Project work has never been easy for me. As a practiced daily reporter, more than once I have mistakenly tackled a project with this admittedly poor strategy: report, write, fret, procrastinate, rewrite, lose sleep, and hope that a giant typo doesn’t creep up in a headline or graphic between my final draft and publication.
At the Investigative Reporters and Editors conference in Miami earlier this year, I was glad to hear some of our industry’s most respected editors and reporters discuss the behind-the-scenes strategies that helped more than one investigative project deliver bulletproof journalism with impact.
Dallas Morning News Deputy Managing Editor Maud Beelman said her approach begins with this formula: “Creativity minus structure equals chaos.” Editors can guide a project by offering effective and regular communication coupled with structure. Beelman breaks the process into three sections:
- Research and planning.
- Reporting and writing.
- Editing, fact-checking and legal review of the layout and print and online components.
Beelman’s tips:
Create benchmarks for the investigation. Decide how you will judge the project’s successful progression. One oft-repeated tidbit throughout the conference was that at the front end, journalists conduct an honest cost/benefit analysis. Example: “At its very best, this project will reveal that the mayor has embezzled millions and law enforcement has repeatedly looked the other way. At its worst, it will show the mayor has been involved in activities involving no-bid contracts that raise serious ethical questions.” It’s the “at its worst” that can best show what this story will deliver based on what you already know, even if none of the other leads pan out.

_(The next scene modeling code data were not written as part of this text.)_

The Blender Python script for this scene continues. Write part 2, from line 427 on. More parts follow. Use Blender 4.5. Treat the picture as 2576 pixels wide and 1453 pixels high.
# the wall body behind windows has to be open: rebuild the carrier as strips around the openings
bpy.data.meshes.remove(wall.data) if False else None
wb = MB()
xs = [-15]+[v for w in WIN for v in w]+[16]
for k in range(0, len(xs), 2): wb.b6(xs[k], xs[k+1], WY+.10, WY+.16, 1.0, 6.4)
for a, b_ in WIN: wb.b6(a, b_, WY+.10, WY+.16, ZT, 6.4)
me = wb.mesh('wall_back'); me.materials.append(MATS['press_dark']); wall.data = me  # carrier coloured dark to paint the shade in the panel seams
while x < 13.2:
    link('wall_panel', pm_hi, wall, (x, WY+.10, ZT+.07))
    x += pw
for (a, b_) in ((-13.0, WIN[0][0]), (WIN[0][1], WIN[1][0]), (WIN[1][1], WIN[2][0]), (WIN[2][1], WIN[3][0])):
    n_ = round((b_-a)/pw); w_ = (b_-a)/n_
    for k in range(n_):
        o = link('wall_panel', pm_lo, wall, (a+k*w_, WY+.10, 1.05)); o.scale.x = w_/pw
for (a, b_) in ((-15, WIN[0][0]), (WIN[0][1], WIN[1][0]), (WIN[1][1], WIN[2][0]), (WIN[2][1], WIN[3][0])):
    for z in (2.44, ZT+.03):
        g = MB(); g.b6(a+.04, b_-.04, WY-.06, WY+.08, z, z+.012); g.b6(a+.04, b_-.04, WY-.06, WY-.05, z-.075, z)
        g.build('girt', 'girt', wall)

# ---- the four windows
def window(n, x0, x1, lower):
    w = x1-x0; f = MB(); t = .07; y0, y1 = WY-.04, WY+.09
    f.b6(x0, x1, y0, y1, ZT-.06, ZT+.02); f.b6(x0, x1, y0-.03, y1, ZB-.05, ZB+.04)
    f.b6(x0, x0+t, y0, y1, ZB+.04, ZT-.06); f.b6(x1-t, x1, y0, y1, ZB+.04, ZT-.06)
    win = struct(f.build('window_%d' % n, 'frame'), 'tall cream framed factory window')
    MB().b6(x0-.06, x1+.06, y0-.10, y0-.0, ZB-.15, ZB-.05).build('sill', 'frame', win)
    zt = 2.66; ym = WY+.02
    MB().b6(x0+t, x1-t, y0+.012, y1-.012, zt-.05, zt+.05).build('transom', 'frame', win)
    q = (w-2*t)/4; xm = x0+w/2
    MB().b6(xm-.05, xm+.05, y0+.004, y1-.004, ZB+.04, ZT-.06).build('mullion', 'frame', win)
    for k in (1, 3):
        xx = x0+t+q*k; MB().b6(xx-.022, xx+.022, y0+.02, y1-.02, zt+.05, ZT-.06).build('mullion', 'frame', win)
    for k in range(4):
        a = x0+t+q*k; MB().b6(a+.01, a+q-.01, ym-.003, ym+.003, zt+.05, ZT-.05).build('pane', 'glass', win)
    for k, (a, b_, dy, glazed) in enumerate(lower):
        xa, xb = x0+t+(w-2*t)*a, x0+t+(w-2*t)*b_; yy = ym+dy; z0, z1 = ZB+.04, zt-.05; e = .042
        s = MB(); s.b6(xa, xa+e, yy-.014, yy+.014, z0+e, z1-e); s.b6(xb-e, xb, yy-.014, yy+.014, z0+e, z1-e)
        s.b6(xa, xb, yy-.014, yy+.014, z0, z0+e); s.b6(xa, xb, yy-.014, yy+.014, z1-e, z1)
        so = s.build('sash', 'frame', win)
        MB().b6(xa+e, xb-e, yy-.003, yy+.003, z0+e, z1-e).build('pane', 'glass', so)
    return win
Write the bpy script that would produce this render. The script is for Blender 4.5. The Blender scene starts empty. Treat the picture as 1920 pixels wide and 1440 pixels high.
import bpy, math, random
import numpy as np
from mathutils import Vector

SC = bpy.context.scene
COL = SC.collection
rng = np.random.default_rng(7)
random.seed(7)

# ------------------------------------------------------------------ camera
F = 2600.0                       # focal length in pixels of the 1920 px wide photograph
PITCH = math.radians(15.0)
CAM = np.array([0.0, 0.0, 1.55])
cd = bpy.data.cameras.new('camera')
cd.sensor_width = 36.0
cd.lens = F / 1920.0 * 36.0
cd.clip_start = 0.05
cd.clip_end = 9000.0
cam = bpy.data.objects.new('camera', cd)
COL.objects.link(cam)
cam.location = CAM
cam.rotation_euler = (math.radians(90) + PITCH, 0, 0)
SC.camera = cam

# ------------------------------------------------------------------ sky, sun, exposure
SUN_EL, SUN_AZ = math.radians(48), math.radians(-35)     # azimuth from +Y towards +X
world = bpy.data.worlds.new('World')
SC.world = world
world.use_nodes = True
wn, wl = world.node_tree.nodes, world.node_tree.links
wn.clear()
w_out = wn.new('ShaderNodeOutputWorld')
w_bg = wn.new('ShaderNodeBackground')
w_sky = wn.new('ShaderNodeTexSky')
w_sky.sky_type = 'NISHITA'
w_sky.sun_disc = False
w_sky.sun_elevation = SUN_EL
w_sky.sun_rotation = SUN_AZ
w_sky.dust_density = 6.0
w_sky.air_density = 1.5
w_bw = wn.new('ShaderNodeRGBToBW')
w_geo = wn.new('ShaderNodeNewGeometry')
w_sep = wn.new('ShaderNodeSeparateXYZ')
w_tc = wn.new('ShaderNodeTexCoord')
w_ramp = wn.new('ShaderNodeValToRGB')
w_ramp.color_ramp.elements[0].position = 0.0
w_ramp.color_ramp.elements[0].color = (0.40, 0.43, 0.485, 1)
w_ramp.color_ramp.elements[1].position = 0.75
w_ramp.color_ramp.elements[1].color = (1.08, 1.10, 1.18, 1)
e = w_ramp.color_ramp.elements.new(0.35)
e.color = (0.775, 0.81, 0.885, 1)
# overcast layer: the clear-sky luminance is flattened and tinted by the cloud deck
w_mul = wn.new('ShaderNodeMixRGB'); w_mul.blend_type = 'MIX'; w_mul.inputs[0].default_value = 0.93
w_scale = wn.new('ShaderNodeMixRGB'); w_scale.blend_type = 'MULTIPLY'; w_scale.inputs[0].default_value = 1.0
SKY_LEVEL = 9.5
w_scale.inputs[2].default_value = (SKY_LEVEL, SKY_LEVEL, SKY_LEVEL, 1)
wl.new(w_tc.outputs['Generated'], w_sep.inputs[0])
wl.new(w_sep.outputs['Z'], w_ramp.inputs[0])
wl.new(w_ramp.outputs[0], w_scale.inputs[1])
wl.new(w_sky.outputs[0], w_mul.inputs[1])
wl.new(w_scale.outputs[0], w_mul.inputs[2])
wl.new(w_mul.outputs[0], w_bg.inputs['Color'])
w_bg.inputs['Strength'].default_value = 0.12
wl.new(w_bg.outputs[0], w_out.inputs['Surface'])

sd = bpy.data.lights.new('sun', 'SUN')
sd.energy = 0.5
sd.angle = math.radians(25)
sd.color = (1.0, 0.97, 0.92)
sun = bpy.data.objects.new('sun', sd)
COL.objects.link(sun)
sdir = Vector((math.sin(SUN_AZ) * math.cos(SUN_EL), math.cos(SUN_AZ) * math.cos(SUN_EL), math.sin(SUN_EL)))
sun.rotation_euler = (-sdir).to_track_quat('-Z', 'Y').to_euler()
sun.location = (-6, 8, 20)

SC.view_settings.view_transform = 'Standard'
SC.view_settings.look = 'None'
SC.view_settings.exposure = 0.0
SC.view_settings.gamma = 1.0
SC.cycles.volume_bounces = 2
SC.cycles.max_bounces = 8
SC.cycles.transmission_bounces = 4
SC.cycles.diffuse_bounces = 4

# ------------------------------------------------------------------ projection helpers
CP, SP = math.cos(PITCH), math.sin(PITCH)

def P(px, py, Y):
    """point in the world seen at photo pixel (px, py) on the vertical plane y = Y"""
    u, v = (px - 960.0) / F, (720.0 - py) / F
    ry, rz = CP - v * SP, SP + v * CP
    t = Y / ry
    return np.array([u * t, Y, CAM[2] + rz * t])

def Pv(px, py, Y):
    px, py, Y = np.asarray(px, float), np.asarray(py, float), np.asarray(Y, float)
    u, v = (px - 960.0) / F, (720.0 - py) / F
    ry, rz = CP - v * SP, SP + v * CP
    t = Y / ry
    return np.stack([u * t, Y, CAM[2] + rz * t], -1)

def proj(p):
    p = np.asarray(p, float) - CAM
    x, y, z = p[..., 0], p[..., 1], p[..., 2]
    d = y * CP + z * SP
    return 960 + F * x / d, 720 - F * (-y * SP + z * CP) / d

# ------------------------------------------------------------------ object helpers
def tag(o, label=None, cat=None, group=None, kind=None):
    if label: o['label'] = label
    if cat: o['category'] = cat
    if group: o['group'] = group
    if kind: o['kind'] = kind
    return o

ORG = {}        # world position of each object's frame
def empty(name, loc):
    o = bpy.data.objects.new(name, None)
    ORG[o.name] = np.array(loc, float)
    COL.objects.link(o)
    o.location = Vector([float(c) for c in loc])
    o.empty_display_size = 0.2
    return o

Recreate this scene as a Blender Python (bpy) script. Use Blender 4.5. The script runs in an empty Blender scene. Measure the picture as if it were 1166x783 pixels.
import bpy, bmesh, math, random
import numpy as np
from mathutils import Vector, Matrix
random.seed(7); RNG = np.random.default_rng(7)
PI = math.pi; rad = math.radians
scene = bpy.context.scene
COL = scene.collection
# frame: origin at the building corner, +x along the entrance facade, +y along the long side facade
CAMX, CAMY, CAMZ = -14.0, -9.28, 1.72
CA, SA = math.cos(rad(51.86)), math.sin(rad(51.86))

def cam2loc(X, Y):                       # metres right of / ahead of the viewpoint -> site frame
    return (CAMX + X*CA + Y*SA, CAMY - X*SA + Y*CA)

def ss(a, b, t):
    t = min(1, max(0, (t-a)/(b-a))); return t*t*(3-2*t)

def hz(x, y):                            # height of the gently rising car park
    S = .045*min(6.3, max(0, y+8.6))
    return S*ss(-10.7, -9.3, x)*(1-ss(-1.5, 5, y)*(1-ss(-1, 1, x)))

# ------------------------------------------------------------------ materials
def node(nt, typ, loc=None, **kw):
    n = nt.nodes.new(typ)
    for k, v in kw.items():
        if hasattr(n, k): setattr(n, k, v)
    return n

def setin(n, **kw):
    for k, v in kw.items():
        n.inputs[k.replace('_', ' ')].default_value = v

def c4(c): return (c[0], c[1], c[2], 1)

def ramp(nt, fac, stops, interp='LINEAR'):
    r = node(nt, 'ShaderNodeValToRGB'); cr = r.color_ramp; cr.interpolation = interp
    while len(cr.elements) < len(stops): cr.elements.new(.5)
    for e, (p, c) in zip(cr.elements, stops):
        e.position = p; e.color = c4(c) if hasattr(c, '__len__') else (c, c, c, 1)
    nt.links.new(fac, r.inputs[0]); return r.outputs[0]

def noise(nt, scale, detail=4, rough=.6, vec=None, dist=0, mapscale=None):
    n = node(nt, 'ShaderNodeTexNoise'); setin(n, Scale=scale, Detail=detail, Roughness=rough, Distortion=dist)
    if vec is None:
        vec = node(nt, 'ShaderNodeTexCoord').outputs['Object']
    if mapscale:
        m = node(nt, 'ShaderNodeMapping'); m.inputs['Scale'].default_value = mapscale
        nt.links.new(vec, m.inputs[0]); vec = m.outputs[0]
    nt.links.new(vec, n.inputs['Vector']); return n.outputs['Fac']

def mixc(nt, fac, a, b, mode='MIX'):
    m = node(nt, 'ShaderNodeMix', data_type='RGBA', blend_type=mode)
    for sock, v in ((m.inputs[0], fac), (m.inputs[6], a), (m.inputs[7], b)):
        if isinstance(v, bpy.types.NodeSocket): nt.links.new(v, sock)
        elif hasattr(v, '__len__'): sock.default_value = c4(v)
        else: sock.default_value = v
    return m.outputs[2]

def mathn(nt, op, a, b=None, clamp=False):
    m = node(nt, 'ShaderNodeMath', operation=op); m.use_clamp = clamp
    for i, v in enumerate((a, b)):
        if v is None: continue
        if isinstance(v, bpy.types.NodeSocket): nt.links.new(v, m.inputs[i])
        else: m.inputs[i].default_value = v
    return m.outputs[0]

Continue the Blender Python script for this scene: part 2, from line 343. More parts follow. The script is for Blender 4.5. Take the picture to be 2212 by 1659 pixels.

Meet regularly to help pace the investigation with mini-deadlines. Keep these meetings brief — just long enough to allow reporters to compare notes and leads and assess progress.
Editors, take note. In meetings, reporters often talk “in the moment” about the best information they’ve come across in their recent reporting. If editors take notes, they capture these tidbits, which can serve as reminders of detail or color “that might get lost as the reporter labors under the long write.”
Editors should interview reporters, even informally, about their findings, problems and strategies. Reporters often need to talk individually with their editors outside of group meetings. These discussions can be more helpful if editors write themselves memos that can be useful later to help jog memories.
Outline the project, the stories and the online presentation. An early outline helps build themes and gets editors, photographers, graphic artists and Web folks to buy in, while also showing you what you have and don’t have.
Build time lines that can reveal connections and holes not easily detected otherwise.
Write memos. This is especially helpful in a team project involving several reporters. Reporters should share memos about the material they’re getting, written in publishable format with quotes, titles and details. “Team investigations,” Beelman said, “are like compounded interest — when individual knowledge is shared and leveraged, the overall effort is strengthened.”
Reporters should write as they go. If they don’t, they can quickly become overwhelmed and lose sight of important and spontaneous information.
Reporters should be able to summarize their story in 25 words or fewer. If they can’t, they probably need to do more reporting.
Moot court it. (I really liked this one.) Gather colleagues from other departments, present the premise of the story and methodology of the investigation, and ask them for scrutiny and feedback. This shows what needs tweaking and can bolster the team’s confidence about whether they’re on the right track.
Confront early. Don’t wait until the last minute to interview any subject that might be shown in a critical light. More often than not, these interviews, when conducted early, give you insight that can substantially strengthen the story while also guarding against allegations of one-sidedness.
Make the methodology clear. Be transparent about how the analysis was conducted. Consider posting the database that served as the analytical foundation for your report.
Contain chaos, but allow failure. While using all these tools to help keep the project on track, editors should allow reporters to take chances with the risk of failure. It’s OK to let them go down the rabbit hole, Beelman said, as long as an editor is close enough to pull them out if needed.